My mother’s next gig will be another fashion show at Chico’s.

“I know your mom will be a hit again,” said Terry. “She’s a star.”

Let’s see if Heidi Klum can say that when she’s 90.
Copyright 2014 by Jerry Zezima

Thursday, November 6, 2014

"Weather or Not"

By Jerry Zezima
The Stamford Advocate

I am frequently under the weather, but I seldom know whether I will weather the storm that forecasters have forecast, which is why I can’t predict what kind of weather I will be under.

Still, as Bob Dylan famously sang, you don’t need a weatherman to know which way the wind blows, which is fine with me because I am, according to people who aren’t even weathermen, full of hot air.

So I recently spoke with the only guy in America who seems to know what the weather will be, not only tomorrow but as far ahead as two years from now.

He is Pete Geiger, editor of the Farmers’ Almanac, the annual (since 1818) publication that correctly predicted the cold air that froze my shorts last winter.

“You should have worn long underwear,” Geiger said from the Almanac’s office in Lewiston, Maine, which is often chilly (the town, not the office, which is heated) even without the polar vortex that is expected to blanket the country again this winter.

“I guess I should have a blanket, too,” I said.

“It would be a good idea,” replied Geiger, who proudly added that the Almanac’s weather forecasts are up to 85 percent accurate. “We don’t have a groundhog,” he noted. “And we don’t use computers.”

Instead, said Geiger, the forecasts are based on a secret mathematical and astronomical formula.

“What is it?” I asked.

“I can’t tell you,” he said. “It’s a secret.”

What Geiger could tell me was that the Farmers’ Almanac relies, in part, on sunspots to help predict the weather. “And we almost always get it right,” he said, “so that means we are sunspot on.”

Geiger also predicted that he will live to a ripe old age because his father, Ray, was the editor of the Farmers’ Almanac from 1935 to 1994, when he died at 83.

“No editor in the history of the Almanac has died younger than that,” said Geiger,  63, who took over from his dad and has been the editor for 20 years. “It’s my insurance policy.”

“Instead of sunspots,” I offered, “you can use liver spots.”

“I spot a trend,” said Geiger, adding that the Farmers’ Almanac is “a guide to good living” and that the publication and its website, farmersalmanac.com, have “lots of great stuff.”

Nonetheless, goes the old saying, everybody talks about the weather, but nobody does anything about it.

“We try,” said Geiger.

“Try this,” I said. “How come all these TV weather forecasters have satellites and computers and other sophisticated equipment and most of the time they still can’t get it right?”

“I don’t know,” Geiger replied. “They ought to use woolly bear caterpillars and persimmon seeds.”

“And why,” I continued, “do they use all this silly jargon?

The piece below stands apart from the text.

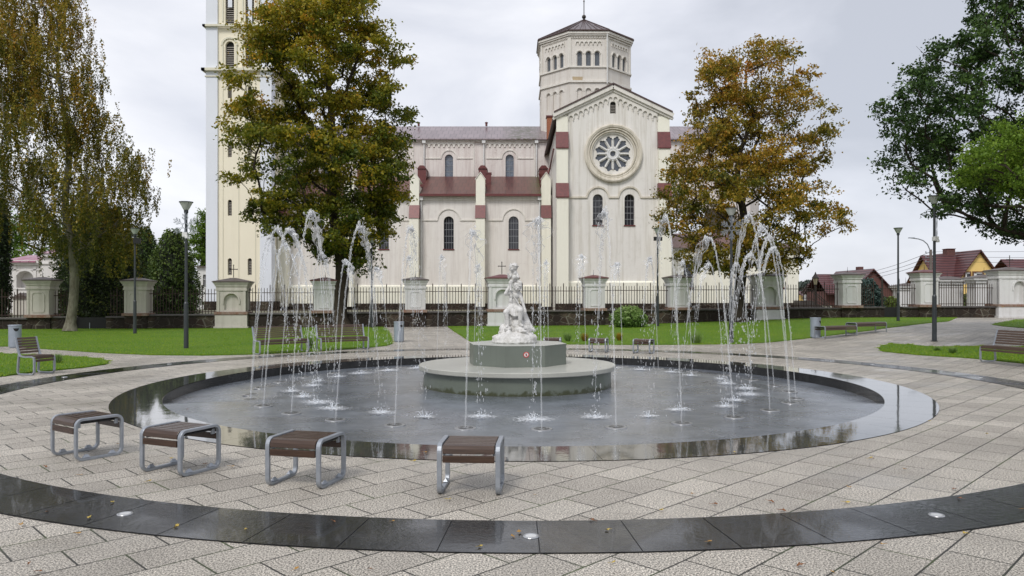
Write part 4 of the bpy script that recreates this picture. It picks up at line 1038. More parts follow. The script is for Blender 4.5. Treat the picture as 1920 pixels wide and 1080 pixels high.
# ------------------------------------------------------------------ white chapel gate at the left
Yp = 56; t = thing('gate_chapel', 'white gate chapel with an arched niche and pink sheet roofs at the left edge', 'chapel', (PX(60, Yp), Yp, ZC))
P = lambda n_, mb, m, par=None, **k: part(n_, mb, m, par or t, world=True, **k)
fr = front(Yp); px_ = lambda p: PX(p, Yp); pz_ = lambda p: PZ(p, Yp)
mb = MB(); mb.poly(fr, [(px_(8), ZC), (px_(88), ZC), (px_(88), pz_(492)), (px_(8), pz_(492))], [arch(px_(47.5), .68, pz_(543), pz_(509))], 0, .7); P('wall', mb, 'chapel')
mb = MB(); mb.poly(fr, arch(px_(47.5), .69, pz_(544), pz_(508)), (), .6); P('niche_back', mb, 'chapel')
mb = MB(); strip(mb, fr, hood(px_(47.5), .80, pz_(509)-.68), .14, .07)
for z, h, p_ in ((491, .22, .3), (495, .16, .18), (506, .08, .06), (541, .12, .08)): strip(mb, fr, [(px_(10), pz_(z)), (px_(88), pz_(z))], h, p_)
for s in (14, 29, 66, 80): strip(mb, fr, [(px_(s), ZC), (px_(s), pz_(498))], .22, .06)
P('mouldings', mb, 'chapel')
mb = MB(); slope(mb, px_(6), px_(72), Yp-.4, pz_(490), Yp+3, pz_(474)); P('wing_roof', mb, 'roof_pink')
mb = MB(); mb.box(px_(86), px_(118), Yp-.5, Yp+3.2, ZC, pz_(482)); mb.box(px_(84), px_(120), Yp-.7, Yp+3.4, pz_(482), pz_(476)); mb.box(px_(85), px_(119), Yp-.6, Yp+3.3, pz_(496), pz_(493))
P('tower_block', mb, 'chapel')
mb = MB(); pyr(mb, px_(83), px_(121), Yp-.8, Yp+3.5, pz_(476), pz_(466), .3); pyr(mb, px_(97), px_(114), Yp+.5, Yp+2.2, pz_(468), pz_(456), .1); P('tower_roof', mb, 'roof_pink')
t2 = thing('grave_shrine', 'small grey shrine with dark gabled roof behind the railing at the left', 'shrine', (px_(40), Yp-6, ZC))
b = MB(); Yq = 50; b.box(PX(24, Yq), PX(54, Yq), Yq, Yq+1.6, ZC, PZ(560, Yq)); part('walls', b, 'pillar_cream', t2, world=True)
b = MB(); xa, xb = PX(22, Yq), PX(56, Yq); z_, zp = PZ(560, Yq), PZ(549, Yq)
b.add([(xa, Yq-.1, z_), (xb, Yq-.1, z_), ((xa+xb)/2, Yq-.1, zp), (xa, Yq+1.7, z_), (xb, Yq+1.7, z_), ((xa+xb)/2, Yq+1.7, zp)], [(0, 1, 2), (0, 2, 5, 3), (1, 4, 5, 2), (0, 3, 4, 1)]); part('roof', b, 'dark_cap', t2, world=True)
# white annex behind the tower's left side
Yx = 74; t = thing('white_annex', 'low white annex with one window tucked behind the bell tower left side', 'building', (PX(384, Yx), Yx, ZC))
fr = front(Yx); b = MB(); b.poly(fr, [(PX(369, Yx), ZC), (PX(392, Yx), ZC), (PX(392, Yx), PZ(501, Yx)), (PX(369, Yx), PZ(501, Yx))], [[(PX(380.5, Yx), PZ(538, Yx)), (PX(386.5, Yx), PZ(538, Yx)), (PX(386.5, Yx), PZ(515, Yx)), (PX(380.5, Yx), PZ(515, Yx))]], 0, .2)
b.box(PX(369, Yx), PX(369, Yx)+.1, Yx+.01, Yx+6, ZC, PZ(501, Yx)); part('wall', b, 'white', t, world=True)
b = MB(); b.box(PX(380, Yx), PX(387, Yx), Yx+.15, Yx+.2, PZ(539, Yx), PZ(514, Yx)); w_ = part('window', b, 'glass', t, world=True)
b = MB(); b.box(PX(383.2, Yx), PX(383.8, Yx), Yx+.1, Yx+.15, PZ(538, Yx), PZ(515, Yx)); b.box(PX(380.5, Yx), PX(386.5, Yx), Yx+.1, Yx+.15, PZ(524, Yx), PZ(523, Yx)); part('frame', b, 'white', w_, world=True)
b = MB(); b.box(PX(367, Yx), PX(392, Yx), Yx-.3, Yx+6, PZ(501, Yx), PZ(499, Yx)); part('roof', b, 'dark_cap', t, world=True)

# ------------------------------------------------------------------ houses at the right
def gable_house(t, xa, xb, ya, yb, z0, ze, za, wall, roofm, over=.5):
    xm_ = (xa+xb)/2; b = MB()
    b.add([(xa, ya, z0), (xb, ya, z0), (xb, ya, ze), (xm_, ya, za), (xa, ya, ze), (xa, yb, z0), (xb, yb, z0), (xb, yb, ze), (xm_, yb, za), (xa, yb, ze)],
          [(0, 1, 2, 3, 4), (9, 8, 7, 6, 5), (0, 4, 9, 5), (1, 6, 7, 2)])
    w = part('wall', b, wall, t, world=True)
    b = MB(); gable_roof(b, xa, xb, ze+.04, za+.04, ya-.5, yb+.4, over, .18)
    return w, part('roof', b, roofm, t, world=True)
def hwin(w, Y, pa, pb, pt_, pb_, fm='brown', gl='glass'):
    b = MB(); b.box(PX(pa, Y), PX(pb, Y), Y-.04, Y-.005, PZ(pb_, Y), PZ(pt_, Y)); o = part('window', b, gl, w, world=True)
    return o
Yh = 90
t = thing('yellow_house', 'yellow gabled house with a steep wine red tile roof behind the gate pillars', 'house', (56, Yh, 0))
w, r = gable_house(t, 53.2, 59.3, Yh, 99, 0, 3.1, 7.2, 'yellow_wall', 'roof_tiles', .35)
for pa, pb, a, b_ in ((1809, 1818, 511, 529), (1825, 1841, 511, 528)):
    b = MB(); xa, xb, za, zb = PX(pa, Yh), PX(pb, Yh), PZ(b_, Yh), PZ(a, Yh)
    b.poly(front(Yh), [(xa-.14, za-.14), (xb+.14, za-.14), (xb+.14, zb+.14), (xa-.14, zb+.14)], [[(xa, za), (xb, za), (xb, zb), (xa, zb)]], -.12, -.01)
    o = part('window', b, 'brown', t, world=True)
    b = MB(); b.box(xa, xb, Yh-.05, Yh-.01, za, zb); part('pane', b, 'glass', o, world=True)
    b = MB(); b.box(xa+.04, xa+(xb-xa)*.35, Yh-.08, Yh-.052, za+.1, zb-.04); b.box(xa, xb, Yh-.08, Yh-.052, zb-.12, zb-.0); part('curtain', b, 'white', o, world=True)
# cross gable facing the church
b = MB(); b.add([(51.9, 90.6, 0), (51.9, 97.2, 0), (51.9, 97.2, 3.5), (51.9, 93.9, 6.7), (51.9, 90.6, 3.5), (56, 90.6, 0), (56, 90.6, 3.5)], [(0, 1, 2, 3, 4), (0, 4, 6, 5)]); part('cross_gable_wall', b, 'yellow_wall', t, world=True)
b = MB()
for s in (-1, 1):
    ye = 93.9+s*3.75; ze2 = 3.15
    vs = [(51.4, ye, ze2), (51.4, 93.9, 6.8), (56.2, 93.9, 6.8), (56.2, ye, ze2)]
    b.add(vs+[(x, y, z+.18) for x, y, z in vs], [(0, 1, 2, 3), (4, 7, 6, 5), (0, 4, 5, 1), (1, 5, 6, 2), (2, 6, 7, 3), (3, 7, 4, 0)])
part('cross_gable_roof', b, 'roof_tiles', t, world=True)
b = MB(); b.box(PX(1776, 94), PX(1791, 94), 94, 95, 5.8, PZ(467, 94)); b.box(PX(1775.3, 94), PX(1791.7, 94), 93.9, 95.1, PZ(467, 94), PZ(466, 94)); part('chimney', b, M['brick_dark'], r, world=True)
# red brick house
Yr = 110
t = thing('red_brick_house', 'dark red brick house with brown tile roof behind the blue spruce', 'house', (52, Yr, 0))
w, r = gable_house(t, 50.0, 56.2, Yr, 122, 0, 2.4, 5.7, 'brick_dark', 'roof_tiles', .4)
b = MB(); xa, xb = PX(1553, 112), PX(1612, 112); b.box(xa+.3, xb, 113.5, 121, 0, 2.6); part('wing_wall', b, 'brick_dark', t, world=True)
b = MB(); slope(b, xa, xb, 112.4, 2.3, 117, PZ(514, 117), .16); slope(b, xa, xb, 121.6, 2.3, 117.001, PZ(514, 117), .16); part('wing_roof', b, 'roof_tiles', t, world=True)
b = MB(); b.box(PX(1610, 116), PX(1619, 116), 116, 117, 4.5, PZ(500, 116)); part('chimney', b, 'brick_dark', r, world=True)
for i, (pa, pb, Y, pe, pr, wl_, lab) in enumerate(((1527, 1552, 135, 548, 532, 'white', 'low white house with red roof between the lantern and the brick house'), (1502, 1526, 160, 553, 546, 'yellow_wall', 'tiny distant yellowish house left of the old lantern'), (1905, 1990, 96, 520, 486, 'yellow_wall', 'house at the right edge of which only the red roof shows'), (1664, 1700, 150, 552, 541, 'brick_dark', 'small far brown house seen through the railing right of the spruce'))):
    X0, X1 = PX(pa, Y), PX(pb, Y); t = thing('far_house', lab, 'house', ((X0+X1)/2, Y, 0))
    b = MB(); b.box(X0+.4, X1-.4, Y, Y+6, 0, PZ(pe, Y)); w_ = part('wall', b, wl_, t, world=True)
    b = MB(); slope(b, X0, X1, Y-.5, PZ(pe, Y)-.1, Y+3, PZ(pr, Y+3)); slope(b, X0, X1, Y+6.5, PZ(pe, Y)-.1, Y+3.001, PZ(pr, Y+3)); part('roof', b, 'roof_tiles', t, world=True)
    b = MB()
    for k in range(3): x = X0+(X1-X0)*(.25+.25*k); b.box(x-.4, x+.4, Y-.03, Y-.004, 1.2, min(2.3, PZ(pe, Y)-.3)); 
    part('window', b, 'glass', w_, world=True)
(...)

They say things like ‘partly’ and ‘variable.’ It’s just to cover their behinds, isn’t it? And what’s a ‘forecast model’?”

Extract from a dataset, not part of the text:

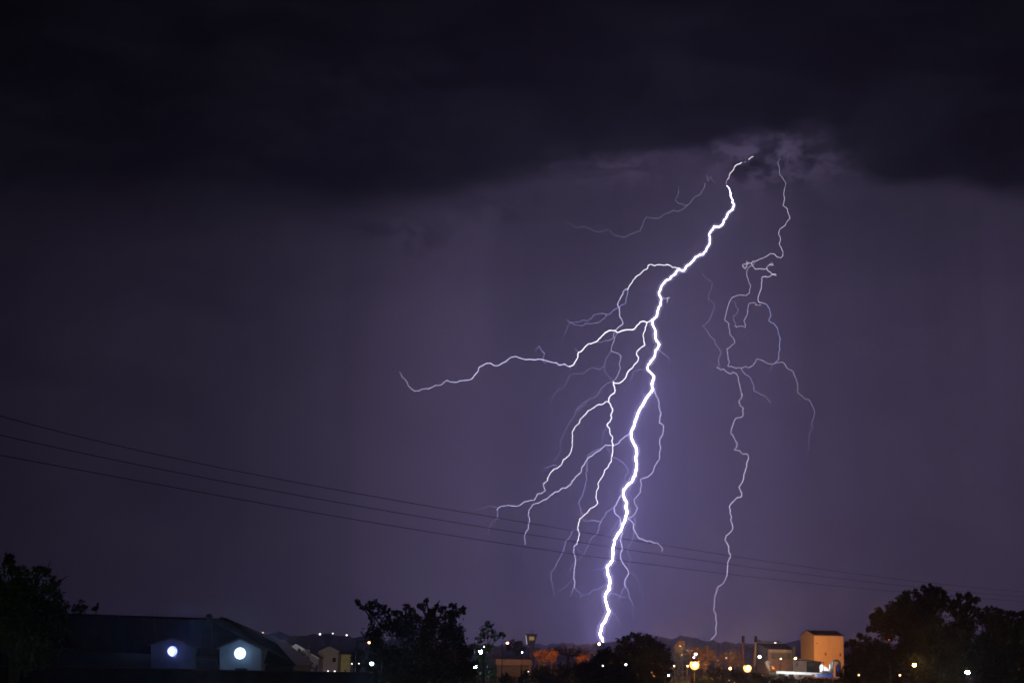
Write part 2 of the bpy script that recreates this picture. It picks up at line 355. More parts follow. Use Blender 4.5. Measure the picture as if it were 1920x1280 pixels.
BR1 = [
('w', 2.4, 1.9, "B 1625,272 1540,265 1480,228 1440,238 1370,230 1325,245 1280,228 1250,240 1245,270 1180,315 1150,350 1098,378 1060,440 1020,495 1003,535"),
('v', 2.0, 1.8, "B 1003,535 985,520 948,550 950,580 905,655 882,715 905,745 910,800 905,830 912,862 930,880 950,940 915,965 860,1015"),
('b', 1.6, .9, "B 1003,535 1003,580 985,640 982,690 920,725 860,765 830,775 790,825 750,830 735,865 690,900 645,930 540,940 500,935 465,962 400,955 310,925 275,885"),
('b', 1.3, .5, "B 750,830 700,812 605,828 580,865 520,905 465,895 430,915 310,925 280,980 245,1075"),
('w', 3.6, 2.6, "B 1310,880 1280,905 1235,925 1200,910 1155,918 1115,960 1080,1005 1010,1012 920,1030 880,1045 850,1018 780,1022 730,1050 690,1090 645,1145 600,1165 565,1180 535,1180 490,1220 450,1270 D 415,258 405,285 405,320 375,370 345,415 295,428"),
('v', 2.6, 2.2, "D 295,428 245,398 180,410 150,382 90,375 45,362 C 1530,408 1480,395 1430,390 1400,397 1270,385 1215,362 1155,375 1115,410 1060,440 1015,457 985,450 957,430 900,440 840,475 832,515 780,580"),
('v', 2.1, .5, "C 780,580 735,600 680,605 600,622 555,617 525,600 470,645 400,652 340,690 310,682 268,688 250,708 200,710 135,658 125,620 95,582 70,570 68,545 48,515"),
('b', 1.5, .9, "C 1480,395 1500,330 1465,300 1450,262 1415,290 1412,305"),
('b', 1.1, .9, "C 1480,395 1505,432 1530,408"),
('b', 1.6, .8, "B 880,1045 855,1100 835,1105 790,1135 730,1140 685,1165 655,1155"),
('b', 1.4, .6, "D 405,255 370,205"), ('b', 1.4, .6, "D 318,430 310,470"),
('w', 2.6, 3.0, "B 1235,925 1215,985 1215,1010 1195,1050 1190,1090 1198,1150 1212,1190 1160,1230 1115,1275 D 1110,280 1135,320 1130,350 1105,385 1065,440 1025,470 1000,505 985,550 940,605 905,628 840,622 828,605 835,650 855,715 845,745 800,775 780,805 775,850"),
('w', 2.9, 2.6, "D 775,850 800,885 825,940 800,1010 815,1045 790,1090 770,1105 755,1130 785,1165 795,1240 820,1265 E 825,275 810,300 825,330 825,400 815,480"),
('w', 2.2, 1.9, "E 815,480 808,545 780,575 765,615 728,645 718,690 680,750 645,810 655,855 628,900 625,950 645,1045 610,1080 555,1105 520,1160 465,1200 430,1230 G 425,240 415,250 405,300 425,400 400,475 395,510"),
('b', 1.5, 1.1, "E 820,480 850,500 900,520 960,570 1000,620 1015,660 985,700 965,760 1000,808"),
('x', 1.0, .6, "E 1010,685 1045,690 1065,700"), ('x', 1.2, .5, "E 420,100 470,180 470,230"), ('x', 1.1, .5, "E 30,900 90,950 125,1000 130,1150"), ('x', 1.1, .4, "E 10,1010 20,1060 20,1180"), ('x', 1.1, .4, "G 240,345 180,400 110,430 40,440"), ('x', 1.2, .4, "G 80,855 30,850 0,845"), ('x', 1.0, .4, "E 120,545 60,515 20,560"), ('b', 1.5, .6, "E 155,598 130,588 60,605 0,620"), ('x', 1.1, .5, "G 1120,250 1160,280 1185,310"),
('v', 1.9, 1.5, "G 395,510 365,530 352,600 380,700 360,860 355,910 372,960 360,1030"),
('b', 1.2, .4, "H 490,130 445,240"), ('b', 1.3, .6, "H 490,130 590,225 560,250"),
('w', 2.1, 1.8, "D 775,850 740,850 690,885 645,885 600,920 530,955 500,1000 440,1050 425,1105 375,1145 335,1220 E 335,200 345,235 335,310 340,360 320,430 300,470 230,520 210,585 150,628 120,632 70,690 40,745 45,768 0,805"),
('v', 1.9, 1.5, "F 1560,8 1475,65 1520,210 1445,262 1355,270 1340,330 1290,405 1220,400 1165,420 1095,432 1025,490 950,520 900,515 790,495 740,508 640,518 565,580 545,590"),
('b', 1.3, .8, "F 560,590 570,650 555,720 580,775"), ('d', 1.2, .4, "F 550,765 445,850 400,935 370,1090"), ('d', 1.2, .3, "F 570,540 380,500 320,545 270,570 210,570 100,610"),
('v', 2.0, 2.2, "E 1035,210 990,230 950,265 905,300 905,318 850,345 780,350 735,345 690,385 675,410 600,450 520,510 495,550 450,620 445,675 375,730 330,800 275,855 205,868 180,900 125,910 60,970 25,998"),
('v', 2.0, 1.0, "E 25,998 0,998 F 1440,420 1330,460 1255,490 1245,540 1190,600 1175,690 1210,810 1175,900 1188,965 1140,1010 1120,1070 1095,1140 1115,1280"),
('b', 1.5, 1.1, "E 690,385 620,405 570,440 530,460 515,510 515,600 520,660 500,680 515,760 480,880 470,930 415,1040 440,1110 465,1180 455,1230"),
('x', 1.2, .4, "E 415,1040 380,1045 340,1080 300,1180 290,1280"),
('d', 1.4, 1.2, "E 770,140 708,185 710,230 692,280 698,360"), ('b', 1.2, .8, "E 750,350 765,395 788,420 790,490"), ('d', 1.2, .4, "E 300,850 320,920 305,955"),
('d', 1.7, .6, "D 828,605 780,620 730,650 680,700 650,765 610,795 540,825 470,860 390,940 375,1010 350,1045 310,1090 280,1150 240,1240 E 215,256 195,285 205,400 185,450 150,500 120,540"),
('d', 1.3, 1.0, "D 500,845 510,880 440,910 430,935 385,945"), ('x', 1.2, .4, "D 650,735 575,735 565,780"),
('l', 1.7, 1.6, "B 860,1015 830,1080 845,1130 805,1250 D 805,240 830,255 880,268 925,300 920,350 903,390 918,440 890,520 860,575 830,600"),
('d', 1.5, 1.2, "D 805,240 785,285 740,330 730,420 728,475 765,530 800,575 828,600"),
('d', 1.5, .5, "D 725,425 705,430 670,465 575,432 540,455 500,495 445,525 345,512 305,522 290,580 260,640 235,690 160,712 120,760 85,812 40,800"),
('d', 1.3, .6, "D 1212,175 1260,240 1285,300"), ('b', 1.3, .5, "D 1215,460 1120,475 1075,490 1060,540 1035,605"), ('b', 1.3, .5, "D 1375,220 1415,260 1440,285 1480,305 1510,350 1495,400"),
('x', 1.3, .4, "D 1310,345 1350,380 1365,440"), ('x', 1.2, .4, "D 905,628 960,690 990,755"),
('v', 1.4, 1.8, "B 1410,635 1480,635 1505,625"), ('v', 1.4, 1.4, "B 1485,640 1478,685"),
('v', 2.0, 1.5, "D 1315,705 1350,790 1385,865 1378,920 1403,980 1390,1060 1380,1100 1435,1140 1430,1200 1415,1260 E 1390,270 1390,340 1402,385 1390,420 1385,520 1330,595 1305,670 1250,725 1160,752 1165,800 1158,910 1120,955 1078,995 1090,1050 1122,1105 1085,1180 1040,1215 1005,1215"),
('v', 2.4, 1.0, "G 1000,200 1045,230 1080,270 1072,320 1130,430 1200,460 1240,475 1260,468 1310,492 1355,490 1395,525 1425,565 1412,600"),
('b', 1.2, .8, "E 1035,845 1045,880 1015,920 1045,960 1050,1000"),
('v', 2.4, 2.2, "E 940,940 905,970 880,1020 865,1060 840,1095 850,1160 915,1220 G 922,250 912,310"),
('b', 1.8, .5, "G 840,68 800,90 745,130 735,170 690,225 660,290 640,375 600,415 565,445 530,530 490,600 440,680 385,705 340,760 300,820"),
('b', 1.6, 1.2, "G 680,240 640,238 570,220 485,235 460,205"), ('b', 1.2, .4, "G 910,225 860,270 810,340 795,390 740,410 690,440"),
('v', 2.1, 2.0, "G 925,355 945,380 925,430 915,460 935,530 940,575 915,630 920,680 945,740 975,780 1010,830 1015,865 980,920 968,970 975,1020"),
('b', 1.5, .5, "G 975,1020 930,1080 912,1130 895,1200"), ('b', 1.7, .5, "G 975,1020 1000,1050 1025,1150 1070,1240 H 1200,350 1190,490"), ('x', 1.0, .4, "H 1205,385 1260,405"),
('d', 1.4, .5, "G 1030,850 1095,885 1140,970 1160,1070 1195,1135 H 1320,340"),
('b', 1.3, .5, "G 1080,175 1100,240 1090,310 1075,420 1055,480 1015,530 1005,600 1040,680 1020,740 1020,800"),
('b', 1.7, .4, "G 745,765 710,795 680,808 640,805 580,825"), ('b', 1.9, .5, "G 765,990 700,1015 650,1050 600,1052 535,1105 470,1115 430,1140"),
('b', 1.8, .6, "G 795,1090 810,1102 850,1105 915,1135 950,1150 990,1148"), ('b', 1.6, .4, "H 915,420 985,460 1015,520 1045,580"), ('x', 1.2, .4, "H 885,535 905,595 955,635"),
('b', 1.5, .5, "G 405,345 340,350 310,420 260,470 240,580 210,640 180,690 130,790 80,855 88,960 115,1050 120,1140"),
('d', 1.4, .5, "G 350,915 250,1030 185,1060 150,1110"), ('d', 1.2, .8, "G 395,510 395,560 430,590 465,610"),
('l', 1.2, 1.4, "A 590,425 583,400 590,370"),
('w', .9, 2.2, "A 590,370 610,350 620,310 650,280 665,245 725,215"), ('l', .8, .6, "A 745,215 765,205"), ('w', 1.6, 1.2, "A 785,190 800,175 830,162"),
('x', 1.0, .5, "B 1320,520 1200,528 1080,530"), ('x', 1.0, .4, "B 915,460 830,410 780,350"),
]
for st, a, b, sp in BR1: strand(st, a, b, sp, b1)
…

“Vanna White,” Geiger guessed.

“And how about ‘heat index values’?” I wanted to know.

“I never heard of that one,” Geiger admitted.

“Do you know what all meteorologists should have?” I said.

“What?” said Geiger.

“A window,” I said. “Then they could just look outside and tell us what it’s doing.”

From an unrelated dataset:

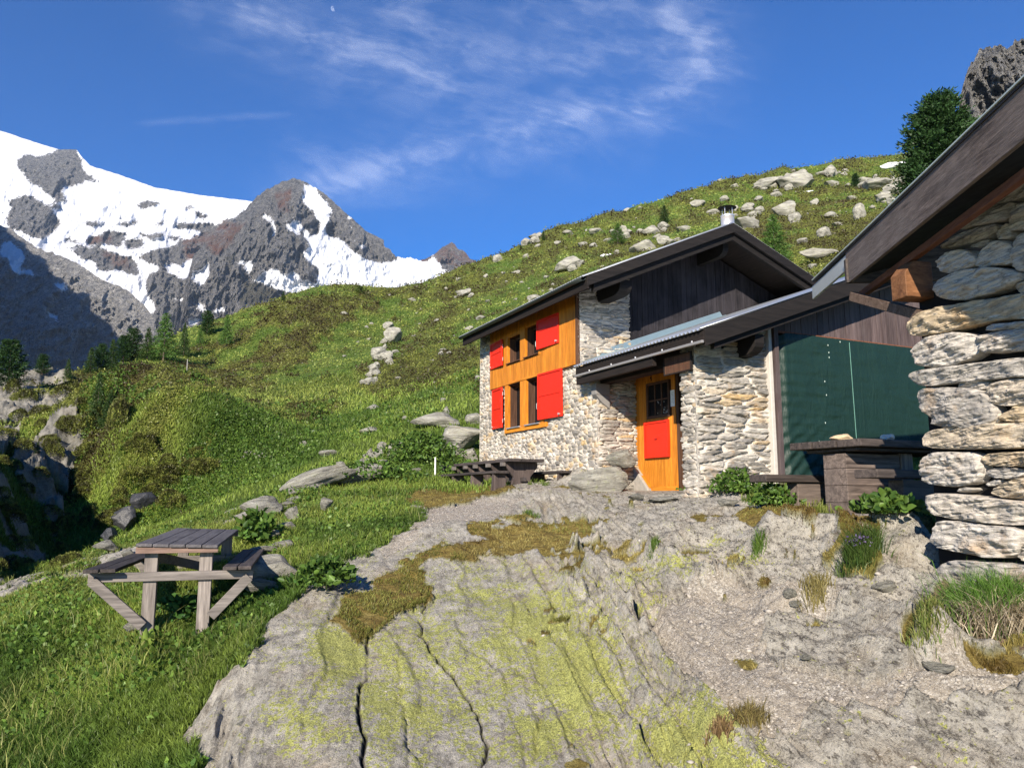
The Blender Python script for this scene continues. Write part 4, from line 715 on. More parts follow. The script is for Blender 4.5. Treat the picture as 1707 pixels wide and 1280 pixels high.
# ---- lean-to roof over porch and annex
LE = -.30; LA0, LA1 = -.86, 2.66; LZ = 2.235; LK = .362
def zl(x): return LZ + (x - LE) * LK
XR = 6.2
rf = MB(); slope_prism(rf, LE + .03, XR, LA0 + .03, LA1, zl, .05, zo=-.03); slope_prism(rf, .0, XR, LA1, 2.97, zl, .05, zo=-.03); lroof = rf.build('lean_to_roof', W_FASCY, hut)
corr('corrugated_sheet', lroof, (LE - .06, 1, 3, XR), zl, LA0 - .03, LA1, amp=.016, pitch=.09, mat=M_ZINC); corr('corrugated_sheet', lroof, (-.02, 3, XR), zl, LA1 + .002, 2.96, amp=.016, pitch=.09, mat=M_ZINC)
b = MB(); slope_prism(b, LE + .03, XR, LA0 - .02, LA0 + .03, zl, .25, zo=-.0); b.build('rake_board', W_FASCIA, lroof, .004)
b = MB(); slope_prism(b, LE + .25, XR, LA0 + .05, LA0 + .14, zl, .12, zo=-.22); b.build('rake_beam', W_FASCIA, lroof, .004)
b = MB(); b.box(LE, LE + .028, LA0 - .02, LA1, 2.04, 2.215); b.box(LE + .01, LE + .09, .35, LA1, 1.90, 2.035); b.build('eave_board', W_FASCY, lroof, .004)
b = MB(); b.box(LE - .04, LE - .002, LA0 - .03, LA1 - .02, 2.035, 2.075); b.build('eave_trim', plain('grey_metal_trim', (.33, .31, .29), .5, .5), lroof, .006)
for k in range(5): b = MB(); b.cyl((LE - .03, LA0 + .2 + k * .7, 2.075), (LE - .03, LA0 + .2 + k * .7, 2.10), .012, n=8); b.build('snow_hook', M_STEEL, lroof)
b = MB(); b.prism([(.02, zl(.02) + .03), (3.35, zl(3.35) + .03), (3.42, zl(3.4) + .04), (3.35, zl(3.35) + .15), (.5, zl(.5) + .15), (.42, zl(.42) + .06)], 'y', 2.93, 2.965); slope_prism(b, 0, 3.4, 2.80, 2.93, zl, .012, zo=.045); b.build('wall_flashing', plain('blue_grey_lead', (.22, .30, .34), .45, .4, sc=4), lroof, .004)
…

“Or maybe,” Geiger suggested, “they could use the Farmers’ Almanac.”

“What’s your favorite season?” I asked.

“Fall,” Geiger responded.

“My favorite Season,” I said, “is Frankie Valli.”

Geiger said he also likes winter, but that he is getting “sick of it earlier” every year. “When we forecast a long one,” he said, “people in town will high-five me. By March, they’re booing me.”

According to the Almanac’s forecast, he won’t get as many boos this winter, even though “shovelry and shivery” will be the bywords.

“It won’t be as bad as last year,” Geiger predicted, “but get out your shovel and be prepared to shiver. And that,” he added, “is no snow job.”